The forecasts were revised on account of lower than expected GDP growth in the second quarter of 2023 and a slightly changed  outlook for the following years, but revisions of historical data also play a significant role in GDP components:

- the persistently high inflation had adverse effects on purchasing power and consumption;

- activity of several sectors, such as manufacturing and agriculture, fell from unusually high levels;

- commercial banks point to tighter credit standards and weaker demand for credits;

- the outlook for foreign demand and export opportunities deteriorated slightly;

- natural processes (heat, storms, rainfall, bark beetle damage) have adverse effects on the quality and price of timber and grain – two important commodity groups in exports.

However, economic activity might recover gradually by the end of this year, as household purchasing power is expected to recover and investments are projected to follow an upward trend:

- falling inflation along with a strong wage growth will gradually strengthen the  household purchasing power. Irrespective of the economic slowdown, the unemployment rate remains low; moreover, the labour market experiences labour shortages;

- the support measures planned by the government will also strengthen the household purchasing power. Compared with the previous heating season, the government expenditure foreseen for these measures has been reduced; however, the measures are more targeted;

- sentiment among economic agents and firms' employment expectations are starting to improve gradually;

- the implementation of investment projects to be finished by the end of the year according to the financing terms of the European Union funds will maintain investment activity.

In line with previous forecasts, it is expected that Latvia's economic growth will accelerate in 2024–2025, with its GDP growing by 3.0% and 3.6% respectively. (according to the June forecast – by 3.1% and 3.5% respectively).

Inflation is falling further, with the previously observed supply-side constraints waning:

- global resource prices and commodity import prices have fallen – energy prices are lower than a year ago, global food prices have drifted downwards over the past months;

- producer prices in manufacturing are declining, and they have already fallen below the level reached last year, largely reflecting the energy price adjustment;

- the expected heating prices in most of Latvia are lower than during the previous heating season;

- the price expectations have decreased significantly among consumers and firms;

- however, there are risks of price rises and, for example, global markets have seen a rebound in oil prices recently; the impact of increasing wages on prices is also intensifying.

The most recent inflation data point to a stronger-than-projected rise in prices of energy, services and industrial goods. Thus, the inflation forecast for 2023 has been revised up to 9.0% (the June forecast – 8.5%). At the same time, the core inflation is expected to remain elevated in 2023 and beyond due to the strong wage growth affecting both demand and costs in the price-setting process.
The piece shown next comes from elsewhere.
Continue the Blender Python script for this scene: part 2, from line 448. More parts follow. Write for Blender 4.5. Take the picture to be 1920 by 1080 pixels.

Meanwhile, assumptions about lower food and natural gas prices allow for downward revisions of inflation forecasts for the next years: to 2.3% for 2024 (the June forecast – 2.4%), and to 2.5% for 2025 (the June forecast – 3.0%). The core inflation will decrease more gradually from 8.2% in 2023 to 4.2% in 2025.

To sum up, inflation is declining rapidly, and economic activity will recover and accelerate despite its sluggish state. The current steep wage rise that exceeds inflation alleviates the financial position of households, and gains in purchasing power contribute to economic activity. However, firms have the capacity to raise wages of their employees rapidly for an extended period of time only if their productivity also increases buoyantly. Therefore, the rapid wage growth, which contributes to a short-term rebound in purchasing power, can impair competitiveness.

While the baseline scenario involves the recovery of healthy economic growth, concerns persist about the adverse effects of the increase in labour costs on Latvia's competitiveness and thus the return to a sluggish economic growth. Weaknesses lie in both the labour market characterised by labour shortages and firms' investment opportunities hampered by barriers stemming from lending and the construction process.